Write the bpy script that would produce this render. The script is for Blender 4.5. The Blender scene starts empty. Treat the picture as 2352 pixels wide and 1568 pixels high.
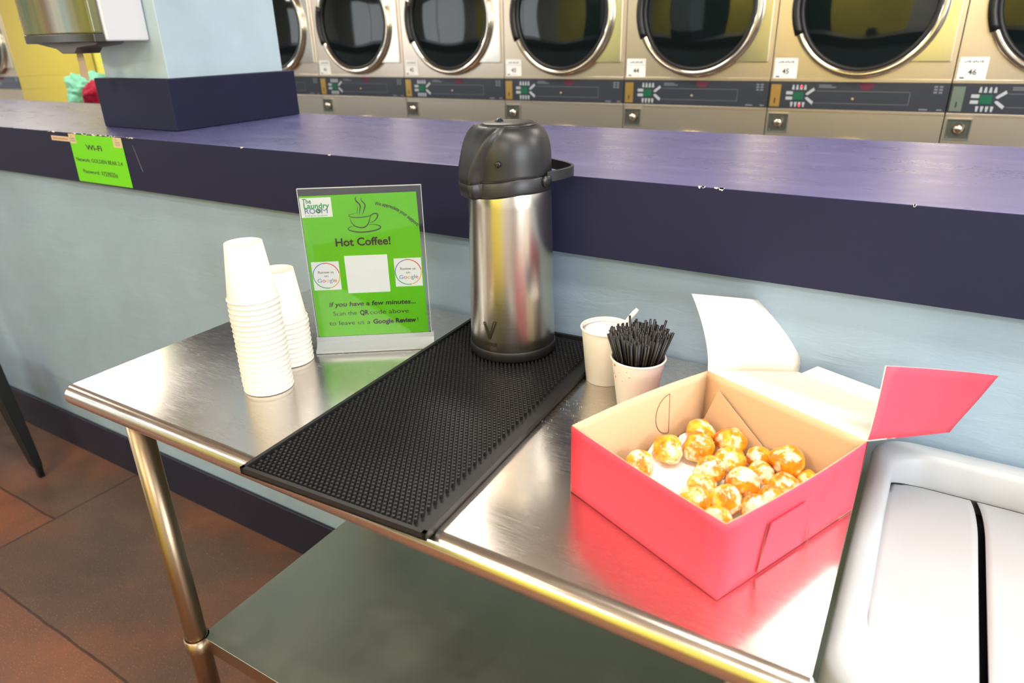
import bpy, bmesh, math, random
from mathutils import Vector, Matrix, noise
C = bpy.context.scene.collection
SC = bpy.context.scene
PI = math.pi
H = 0.9324            # table top height above the floor; design heights below are measured from the table top

# ---------------------------------------------------------------- camera, light, exposure
cam_d = bpy.data.cameras.new('camera')
cam = bpy.data.objects.new('camera', cam_d); C.objects.link(cam)
R_ = ((0.85465637, 0.51876913, -0.02100178), (0.19230686, -0.35387494, -0.91530902), (-0.48226607, 0.7782359, -0.40220434))
m = Matrix(((R_[0][0], -R_[1][0], -R_[2][0], 1.22224),
            (R_[0][1], -R_[1][1], -R_[2][1], -1.10643),
            (R_[0][2], -R_[1][2], -R_[2][2], 0.53558 + H), (0, 0, 0, 1)))
cam.matrix_world = m
cam_d.sensor_fit = 'HORIZONTAL'; cam_d.sensor_width = 36.0
cam_d.lens = 1589.35 / 2352 * 36
cam_d.clip_start = 0.05; cam_d.clip_end = 60
cam_d.dof.use_dof = True; cam_d.dof.focus_distance = 1.15; cam_d.dof.aperture_fstop = 4.8
SC.camera = cam
SC.view_settings.view_transform = 'Standard'; SC.view_settings.look = 'None'
SC.view_settings.gamma = 1; SC.view_settings.use_curve_mapping = False
SC.view_settings.exposure = -0.05
w = bpy.data.worlds.new('world'); SC.world = w; w.use_nodes = True
w.node_tree.nodes['Background'].inputs[0].default_value = (0.75, 0.85, 1.0, 1)
w.node_tree.nodes['Background'].inputs[1].default_value = 0.6

def area(name, loc, target, sx, sy, power, col):
    l = bpy.data.lights.new(name, 'AREA'); l.shape = 'RECTANGLE'; l.size = sx; l.size_y = sy
    l.energy = power; l.color = col
    o = bpy.data.objects.new(name, l); C.objects.link(o); o.location = loc
    o.rotation_euler = (Vector(target) - Vector(loc)).to_track_quat('-Z', 'Y').to_euler()
    return o
CEIL = 3.05
# daylight entering through the shop window on the right wall
area('window_daylight', (4.30, -1.75, 1.75), (0.0, -0.7, 0.9), 2.3, 1.9, 122, (0.88, 0.93, 1.0))
# unseen ceiling lamps, several added to brighten the room: their own light (the fixtures are built further down)
# x, y, power, colour
WARM, NEUT, COOL = (1.0, 0.84, 0.64), (1.0, 0.94, 0.85), (0.93, 0.97, 1.0)
LAMPS = [(1.45, -0.75, 30, NEUT), (-0.6, -1.9, 24, WARM), (-0.9, 1.45, 26, NEUT), (1.6, 1.45, 26, NEUT), (-3.4, -0.6, 14, NEUT), (-4.3, 1.5, 34, NEUT), (1.6, -3.0, 56, NEUT), (-7.2, 1.8, 110, COOL),
         (-3.2, -3.0, 50, COOL), (-6.6, -2.6, 44, COOL), (3.4, 0.9, 60, COOL), (-0.6, -3.5, 60, WARM)]
for k, (lx, ly, pw, lc) in enumerate(LAMPS):
    area('unseen_ceiling_lamp_light', (lx, ly, CEIL - 0.36), (lx, ly, 0), 1.15, 0.28, pw, lc)

# ---------------------------------------------------------------- materials
def lin(c):
    c = c / 255.0
    return c / 12.92 if c <= 0.04045 else ((c + 0.055) / 1.055) ** 2.4
def rgb(t): return (lin(t[0]), lin(t[1]), lin(t[2]), 1)
def mat(name, col, rough=0.5, metal=0.0, spec=0.5, coat=0.0, ior=None):
    m = bpy.data.materials.new(name); m.use_nodes = True
    b = m.node_tree.nodes['Principled BSDF']
    b.inputs['Base Color'].default_value = rgb(col); b.inputs['Roughness'].default_value = rough
    b.inputs['Metallic'].default_value = metal; b.inputs['Specular IOR Level'].default_value = spec
    b.inputs['Coat Weight'].default_value = coat
    if ior: b.inputs['IOR'].default_value = ior
    return m
def nodes(m): return m.node_tree.nodes, m.node_tree.links, m.node_tree.nodes['Principled BSDF']
def coords(m, scale, kind='Object'):
    N, L, b = nodes(m)
    tc = N.new('ShaderNodeTexCoord'); mp = N.new('ShaderNodeMapping'); mp.inputs['Scale'].default_value = scale
    L.new(tc.outputs[kind], mp.inputs['Vector']); return mp.outputs['Vector']
def noise_tex(m, scale, s=(1, 1, 1), detail=4, rough=0.6, dist=0.0):
    N, L, b = nodes(m)
    n = N.new('ShaderNodeTexNoise'); n.inputs['Scale'].default_value = scale; n.inputs['Detail'].default_value = detail
    n.inputs['Roughness'].default_value = rough; n.inputs['Distortion'].default_value = dist
    L.new(coords(m, s), n.inputs['Vector']); return n.outputs['Fac']
def bump(m, fac, strength, dist):
    N, L, b = nodes(m)
    bp = N.new('ShaderNodeBump'); bp.inputs['Strength'].default_value = strength; bp.inputs['Distance'].default_value = dist
    L.new(fac, bp.inputs['Height'])
    if b.inputs['Normal'].links: L.new(b.inputs['Normal'].links[0].from_socket, bp.inputs['Normal'])
    L.new(bp.outputs['Normal'], b.inputs['Normal'])
def ramp(m, fac, stops):
    N, L, b = nodes(m)
    r = N.new('ShaderNodeValToRGB'); e = r.color_ramp.elements
    while len(e) < len(stops): e.new(0.5)
    for k, (p, c) in enumerate(stops): e[k].position = p; e[k].color = rgb(c) if len(c) == 3 else c
    L.new(fac, r.inputs['Fac']); return r.outputs['Color']
def link(m, sock, name):
    N, L, b = nodes(m); L.new(sock, b.inputs[name])
def maprange(m, fac, a, b2, lo, hi):
    N, L, b = nodes(m)
    r = N.new('ShaderNodeMapRange'); r.inputs['From Min'].default_value = a; r.inputs['From Max'].default_value = b2
    r.inputs['To Min'].default_value = lo; r.inputs['To Max'].default_value = hi
    L.new(fac, r.inputs['Value']); return r.outputs['Result']

def mth(op, a, b_, clamp=False):
    N, L = m.node_tree.nodes, m.node_tree.links
    n = N.new('ShaderNodeMath'); n.operation = op; n.use_clamp = clamp
    for k, v in enumerate((a, b_)):
        if v is None: continue
        if isinstance(v, (int, float)): n.inputs[k].default_value = v
        else: L.new(v, n.inputs[k])
    return n.outputs[0]
M = {}
def steel(name, col, rough, s, amt=0.12, bstr=0.08):
    m = mat(name, col, rough, 1.0)
    f = noise_tex(m, 14, s, 5, 0.7)
    link(m, maprange(m, f, 0.3, 0.7, max(0.05, rough - amt / 2), rough + amt / 2), 'Roughness')
    bump(m, f, bstr, 0.0006); return m
# work table steel: brushed, with criss-cross scratches and smudges
m = mat('table_steel', (214, 208, 202), 0.24, 1.0); M['table'] = m
f1 = noise_tex(m, 6, (1, 1, 1), 3, 0.6)
f2 = noise_tex(m, 24, (1.5, 30, 1), 2, 0.6)
link(m, mth('ADD', maprange(m, f1, 0.3, 0.72, 0.17, 0.25), maprange(m, f2, 0.35, 0.65, 0.0, 0.07)), 'Roughness')
bump(m, noise_tex(m, 2.2, (1, 1, 1), 0), 0.2, 0.004)
M['edge'] = steel('table_edge_steel', (208, 200, 192), 0.22, (1, 30, 30))
M['tube'] = steel('leg_steel', (150, 132, 108), 0.34, (20, 20, 2))
m = mat('shelf_galvanised', (172, 178, 166), 0.42, 1.0); M['shelf'] = m
f = noise_tex(m, 7, (1, 1, 1), 5, 0.6); link(m, maprange(m, f, 0.3, 0.7, 0.34, 0.52), 'Roughness'); bump(m, f, 0.05, 0.002)
M['dryer'] = steel('dryer_stainless', (224, 208, 190), 0.32, (40, 40, 1.2), 0.1, 0.05)
M['dryer2'] = steel('dryer_trim_stainless', (222, 216, 204), 0.22, (40, 40, 1.2), 0.1, 0.03)
M['chrome'] = mat('chrome_ring', (226, 216, 200), 0.13, 1.0)
M['pot'] = steel('airpot_brushed_steel', (206, 200, 190), 0.24, (1, 1, 60), 0.06, 0.003)
# painted things
def paint(name, col, rough, bs=0.25, bd=0.003, sc=6, spec=0.4, s=(1, 1, 3)):
    m = mat(name, col, rough, spec=spec); f = noise_tex(m, sc, s, 6, 0.62, 0.6)
    link(m, ramp(m, noise_tex(m, 3, (1, 1, 1), 4), [(0.3, tuple(int(v * 0.95) for v in col)), (0.7, tuple(min(255, int(v * 1.03)) for v in col))]), 'Base Color')
    bump(m, f, bs, bd); return m
M['wall_blue'] = paint('pale_blue_wall_paint', (146, 168, 186), 0.42, 0.35, 0.004, 9, 0.4, (1, 1, 4))
M['pillar_blue'] = paint('pale_blue_pillar_paint', (176, 198, 208), 0.5, 0.1, 0.002)
M['purple'] = paint('shaded_purple_paint', (30, 32, 58), 0.6, 0.10, 0.002, 5, 0.22)  # shade on the ledge front is put into this darker purple
m = mat('lit_purple_counter_top', (92, 91, 136), 0.30, spec=0.5); M['ctop'] = m  # lighter copy of the ledge purple, light on the top painted in
f = noise_tex(m, 6, (1, 3, 1), 3, 0.6)
link(m, ramp(m, f, [(0.3, (88, 88, 134)), (0.62, (94, 94, 142)), (0.88, (120, 120, 164))]), 'Base Color')
link(m, maprange(m, noise_tex(m, 10, (1, 2, 1), 2), 0.3, 0.7, 0.26, 0.34), 'Roughness')
M['base'] = paint('dark_baseboard_paint', (30, 31, 48), 0.4, 0.1, 0.002)
M['yellow'] = paint('yellow_wall_paint', (240, 234, 104), 0.6, 0.05, 0.002)
M['white_wall'] = paint('white_wall_paint', (214, 216, 212), 0.6, 0.05, 0.002)
M['ceil'] = mat('ceiling_paint', (196, 184, 168), 0.8)
M['white'] = mat('white_enamel', (236, 236, 236), 0.4)
M['frame'] = mat('white_window_frame', (230, 230, 230), 0.4)
M['chip'] = mat('bare_chipped_plaster', (232, 226, 214), 0.8)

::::

Required task: Repeat the listing above exactly from its first line to the line containing "the table top", both included, and omit the pictures.

The result:
Write the bpy script that would produce this render. The script is for Blender 4.5. The Blender scene starts empty. Treat the picture as 2352 pixels wide and 1568 pixels high.
import bpy, bmesh, math, random
from mathutils import Vector, Matrix, noise
C = bpy.context.scene.collection
SC = bpy.context.scene
PI = math.pi
H = 0.9324            # table top height above the floor; design heights below are measured from the table top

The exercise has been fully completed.